The Effect of Sponge City Construction for Reducing Directly Connected Impervious Areas on Hydrological Responses at the Urban Catchment Scale

Low-impact development (LID) has been widely used at both site-specific and local scales to try and mitigate the impact of urban stormwater runoff caused by increasing impervious urban areas. Recently, the concept of a sponge city was proposed by the Chinese government, which includes LID controls at the source, a pipe drainage system midway, and a drainage system for excess stormwater at the terminal. There is a need to evaluate the effectiveness of sponge city construction at the large urban catchment scale, particularly with different spatial distributions of LIDs that reduce directly connected impervious areas (DCIAs). In this paper, the performances of five design scenarios with different spatial distributions but same sizes of LID controls at the urban catchment scale were analyzed using a geographic information system (GIS) of the United States Environmental Systems Research Institute (ESRI)-based Storm Water Management Model (SWMM) of the United States Environmental Protection Agency (USEPA) and MIKE 11 of Danish Hydraulic Institute (DHI) in Xining City, China.
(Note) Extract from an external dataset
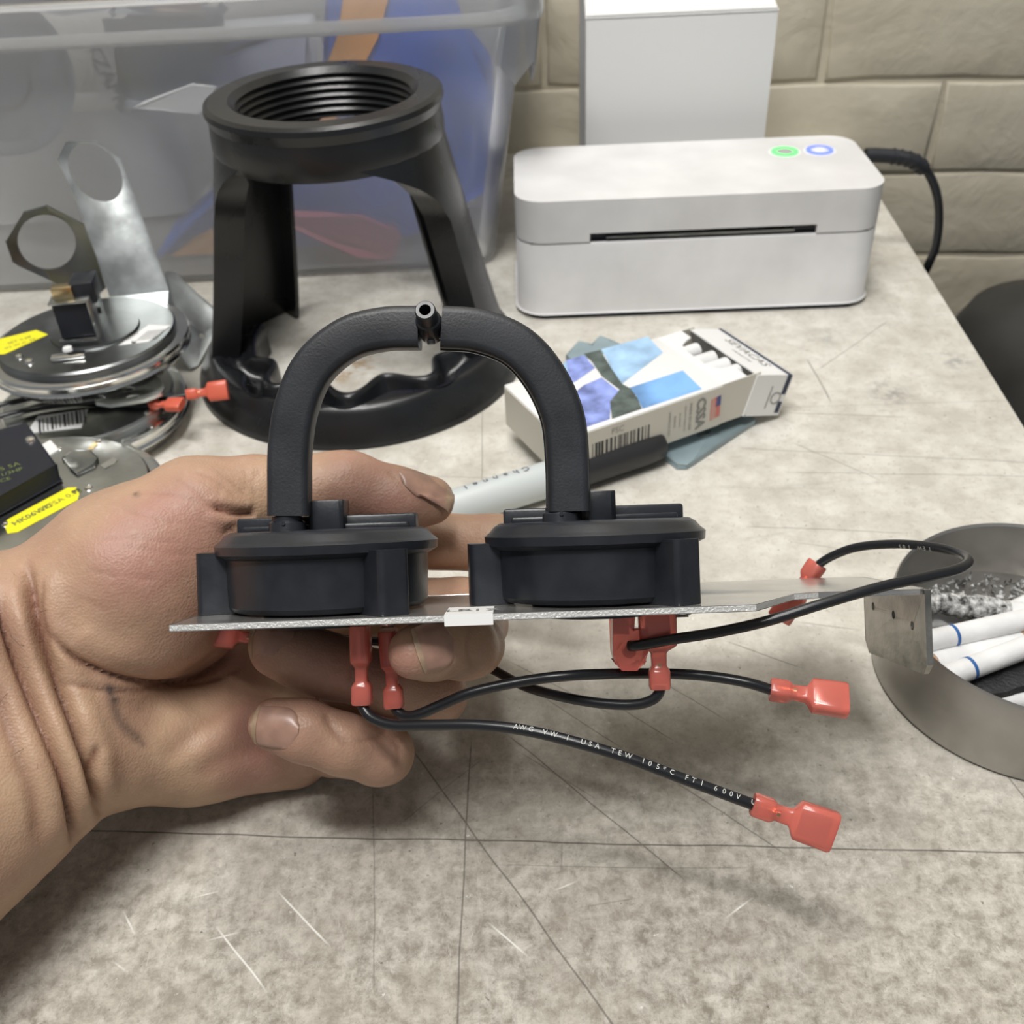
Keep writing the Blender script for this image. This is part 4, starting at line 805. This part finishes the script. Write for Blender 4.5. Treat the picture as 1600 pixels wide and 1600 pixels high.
# ------------------------------------------------------------------ the hand and forearm (one continuous surface)
def cmm(px, py, d): return np.array([(px-800)/FOC*d, (800-py)/FOC*d, d], np.float32)
LO = np.array([-250, -185, 205], np.float32); HI = np.array([42, 34, 392], np.float32); VX = 1.15
NX = ((HI-LO)/VX).astype(int)+1
gx = (LO[0]+VX*np.arange(NX[0])).astype(np.float32); gy = (LO[1]+VX*np.arange(NX[1])).astype(np.float32); gz = (LO[2]+VX*np.arange(NX[2])).astype(np.float32)
def smin(a, b, k):
    h = np.clip(.5+.5*(b-a)/k, 0, 1); return b*(1-h)+a*h-k*h*(1-h)
class Field:
    def __init__(s): s.d = np.full(tuple(NX), 60, np.float32)
    def cap(s, a, b, ra, rb, k=6.0, sub=False):
        A, B = np.array(a, np.float32), np.array(b, np.float32); m = max(ra, rb)+3+k*1.5
        lo = np.maximum(((np.minimum(A, B)-m-LO)/VX).astype(int), 0); hi = np.minimum(((np.maximum(A, B)+m-LO)/VX).astype(int)+2, NX)
        if (hi <= lo).any(): return s
        sl_ = tuple(slice(lo[i], hi[i]) for i in range(3))
        X = gx[sl_[0]][:, None, None]-A[0]; Y = gy[sl_[1]][None, :, None]-A[1]; Z = gz[sl_[2]][None, None, :]-A[2]
        ab = B-A; L2_ = float(ab@ab)+1e-6; t = np.clip((X*ab[0]+Y*ab[1]+Z*ab[2])/L2_, 0, 1)
        d = np.sqrt((X-t*ab[0])**2+(Y-t*ab[1])**2+(Z-t*ab[2])**2)-(ra+(rb-ra)*t)
        if sub: s.d[sl_] = -smin(-s.d[sl_], d, k)
        else: s.d[sl_] = smin(s.d[sl_], d, k)
        return s
    def chain(s, pts, k=3.0):
        for (a, ra), (b, rb) in zip(pts[:-1], pts[1:]): s.cap(a, b, ra, rb, k)
        return s
C_ = cmm
palm = Field()
# forearm and wrist
palm.cap(C_(62, 985, 314), C_(-420, 1065, 262), 24, 34, 14)
palm.cap(C_(100, 1158, 306), C_(-420, 1530, 250), 24.5, 37, 14)
palm.cap(C_(80, 1075, 318), C_(-420, 1290, 262), 26, 36, 14)
# thumb base and thenar bulge
palm.cap(C_(180, 935, 318), C_(215, 900, 318), 27, 27.5, 12)
palm.cap(C_(130, 1010, 320), C_(190, 930, 320), 21, 24, 12)
palm.cap(C_(215, 900, 318), C_(310, 815, 322), 25, 19.5, 10)
palm.cap(C_(240, 950, 330), C_(330, 930, 340), 20, 16, 10)
# palm body and outer edge of the hand
palm.cap(C_(150, 1080, 332), C_(430, 1060, 360), 21, 13, 9)
palm.cap(C_(190, 1150, 322), C_(300, 1165, 328), 19.5, 17.5, 8)
palm.cap(C_(300, 1165, 328), C_(455, 1168, 342), 17.5, 13.8, 8)
palm.cap(C_(192, 1182, 312), C_(230, 1172, 318), 15.0, 15.0, 6)
palm.cap(C_(280, 960, 345), C_(470, 940, 368), 16, 13, 9)
palm.cap(C_(300, 860, 345), C_(440, 860, 366), 16, 12.5, 9)
# proximal fingers
palm.chain([(C_(450, 858, 366), 12.3), (C_(620, 842, 364), 11.2)], 5)
palm.chain([(C_(480, 950, 366), 12), (C_(600, 948, 362), 10.8)], 4)
palm.chain([(C_(470, 1050, 360), 11.5), (C_(570, 1075, 346), 10.2)], 4)
palm.chain([(C_(450, 1150, 344), 11.5), (C_(520, 1165, 332), 9.8)], 4)
# thumb
palm.chain([(C_(310, 800, 324), 17.5), (C_(400, 778, 330), 13.0), (C_(505, 768, 336), 11.6), (C_(545, 766, 337), 12.0), (C_(620, 781, 338), 10.4), (C_(672, 781, 339), 8.3)], 5)
f1 = Field(); f1.chain([(C_(620, 842, 364), 11.0), (C_(765, 850, 360), 10.0), (C_(800, 852, 359), 10.2), (C_(868, 866, 354), 8.5)], 3)
f2 = Field(); f2.chain([(C_(600, 948, 362), 10.6), (C_(722, 948, 356), 10.0), (C_(745, 975, 340), 9.8)], 3)
f2.chain([(C_(745, 975, 340), 9.8), (C_(738, 1008, 302), 9.0), (C_(725, 1010, 290), 8.9), (C_(672, 1015, 279), 8.3), (C_(645, 1020, 275), 7.3)], 3)
f3 = Field(); f3.chain([(C_(570, 1075, 346), 10.2), (C_(680, 1085, 330), 9.8), (C_(676, 1082, 316), 9.6), (C_(600, 1066, 309), 9.0), (C_(510, 1040, 305), 9.4), (C_(470, 1026, 304), 9.0), (C_(432, 1016, 304), 8.0)], 3)
f4 = Field(); f4.chain([(C_(520, 1165, 332), 9.6), (C_(600, 1178, 318), 9.0), (C_(590, 1177, 304), 9.0), (C_(535, 1163, 297), 8.6), (C_(475, 1142, 294), 8.6), (C_(430, 1132, 294), 7.8)], 3)
Fd = palm.d
for f_ in (f1, f2, f3, f4): Fd = smin(Fd, f_.d, 1.4)
# groove where the thumb meets the hand, hollow of the palm
G = Field(); G.d = Fd
for a, b, ra, rb, k in ((C_(330, 1085, 318), C_(395, 1060, 330), 5, 5, 9), (C_(250, 1110, 292), C_(330, 1110, 302), 6, 6, 12)): G.cap(a, b, ra, rb, k, True)
Fd = G.d
def surface_nets(d):
    ins = d < 0; n = np.array(d.shape)
    c = ins[:-1, :-1, :-1].astype(np.int8)
    cnt = sum(ins[i:n[0]-1+i, j:n[1]-1+j, k:n[2]-1+k].astype(np.int8) for i in (0, 1) for j in (0, 1) for k in (0, 1))
    act = (cnt > 0) & (cnt < 8); idx = np.argwhere(act); ID = np.full(act.shape, -1, np.int64); ID[act] = np.arange(len(idx))
    acc = np.zeros((len(idx), 3)); w_ = np.zeros(len(idx))
    corners = [(i, j, k) for i in (0, 1) for j in (0, 1) for k in (0, 1)]
    val = {c_: d[idx[:, 0]+c_[0], idx[:, 1]+c_[1], idx[:, 2]+c_[2]] for c_ in corners}
    for a in corners:
        for ax_ in range(3):
            if a[ax_] == 0:
                b = list(a); b[ax_] = 1; b = tuple(b); va, vb = val[a], val[b]; m = (va < 0) != (vb < 0)
                t = np.where(m, va/np.where(m, va-vb, 1), 0); p_ = np.array(a, float)[None].repeat(len(idx), 0); p_[:, ax_] += t
                acc[m] += p_[m]; w_[m] += 1
    V = idx+acc/w_[:, None]; F_ = []
    for ax_ in range(3):
        u_, v_ = (ax_+1) % 3, (ax_+2) % 3
        A_ = np.take(ins, range(n[ax_]-1), ax_); B_ = np.take(ins, range(1, n[ax_]), ax_)
        e = np.argwhere(A_ != B_); e = e[(e[:, u_] > 0) & (e[:, v_] > 0) & (e[:, u_] < n[u_]-1) & (e[:, v_] < n[v_]-1)]
        s_ = A_[tuple(e.T)]
        def q(du, dv): x = e.copy(); x[:, u_] -= du; x[:, v_] -= dv; return ID[tuple(x.T)]
        Q = np.stack([q(1, 1), q(0, 1), q(0, 0), q(1, 0)], 1); Q[~s_] = Q[~s_][:, ::-1]; F_.append(Q)
    return V, np.concatenate(F_)
V, Fq = surface_nets(Fd)
del palm, f1, f2, f3, f4
V = V*VX+LO
E_ = np.concatenate([Fq[:, [0, 1]], Fq[:, [1, 2]], Fq[:, [2, 3]], Fq[:, [3, 0]]])
def smooth(V, it, lam=.5):
    for _ in range(it):
        s_ = np.zeros_like(V); c_ = np.zeros(len(V))
        for a, b in ((0, 1), (1, 0)):
            for ax_ in range(3): s_[:, ax_] += np.bincount(E_[:, a], V[E_[:, b], ax_], len(V))
            c_ += np.bincount(E_[:, a], minlength=len(V))
        V = V+lam*(s_/c_[:, None]-V)
    return V
V = smooth(V, 3)
def normals(V):
    n = np.cross(V[Fq[:, 2]]-V[Fq[:, 0]], V[Fq[:, 3]]-V[Fq[:, 1]]); N_ = np.zeros_like(V)
    for q in range(4):
        for ax_ in range(3): N_[:, ax_] += np.bincount(Fq[:, q], n[:, ax_], len(V))
    return N_/np.maximum(np.linalg.norm(N_, axis=1, keepdims=True), 1e-9)
Nn = normals(V)
pxy = np.stack([800+FOC*V[:, 0]/V[:, 2], 800-FOC*V[:, 1]/V[:, 2]], 1)
facing = np.clip(-(Nn*V/np.linalg.norm(V, axis=1, keepdims=True)).sum(1)*3, 0, 1)*(V[:, 2] < 345)
def pdist(poly):
    P_ = np.array(spline([(x, y) for x, y in poly], 5)); best = np.full(len(V), 1e9); sgn = np.zeros(len(V)); tt = np.zeros(len(V))
    for i in range(len(P_)-1):
        a, b = P_[i], P_[i+1]; ab = b-a; t = np.clip(((pxy-a)@ab)/(ab@ab+1e-9), 0, 1); q = pxy-a-t[:, None]*ab; d = np.hypot(q[:, 0], q[:, 1])
        m = d < best; best[m] = d[m]; sgn[m] = np.sign(ab[0]*q[m, 1]-ab[1]*q[m, 0]); tt[m] = (i+t[m])/(len(P_)-1)
    return best, sgn, tt
disp = np.zeros(len(V)); crease = np.zeros(len(V))
def groove(poly, w_, dep, bulge=0, bw=30, side=0, zmax=345):
    global disp, crease
    d, s_, t = pdist(poly); env = np.clip(np.minimum(t, 1-t)*7, 0, 1)*facing
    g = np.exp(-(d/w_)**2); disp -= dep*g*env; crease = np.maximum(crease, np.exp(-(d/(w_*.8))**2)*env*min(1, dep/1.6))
    if bulge: b_ = np.exp(-((d-bw)/(bw*.7))**2); disp += bulge*b_*env*((s_*side > 0) if side else 1)
# wrist folds
groove([(42, 875), (50, 930), (66, 1000), (92, 1075), (120, 1150), (140, 1220), (158, 1275)], 7, 4.4, 1.8, 28)
groove([(-5, 920), (8, 985), (30, 1050), (62, 1130), (95, 1210), (112, 1280), (120, 1330)], 6.5, 3.8, 1.5, 26)
groove([(75, 900), (70, 960), (84, 1010)], 4, .7)
groove([(-10, 1060), (15, 1150), (50, 1240), (62, 1330)], 12, .9)
# thenar crease and palm lines
groove([(78, 985), (110, 1022), (150, 1046), (200, 1062), (255, 1068), (310, 1055), (350, 1032), (375, 1005)], 5, 2.9, 1.8, 34, -1)
groove([(90, 1066), (140, 1075), (200, 1080), (270, 1070), (330, 1063)], 4, .9)
groove([(240, 1068), (300, 1068), (350, 1058), (385, 1040)], 3.5, .8)
groove([(150, 1265), (140, 1210), (150, 1160)], 6, 1.4, .6, 20)
# tendons in the palm
for poly in ([(250, 1190), (320, 1130), (385, 1090)], [(300, 1215), (370, 1175), (430, 1160)]): groove(poly, 14, .45, .35, 26)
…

Results confirmed the effectiveness of sponge city construction in reducing the urban stormwater runoff. The hydrological performance reduction was positively correlated and linearly dependent on DCIA reduction. Peak flow reduction was most sensitive to DCIA reduction, followed by runoff volume and peak time. As rainfall intensity increased, the hydrological performance was more sensitive to rainfall intensity than DCIA reduction. Results of this study provide new insights for stormwater managers to implement LID more effectively at the urban catchment scale.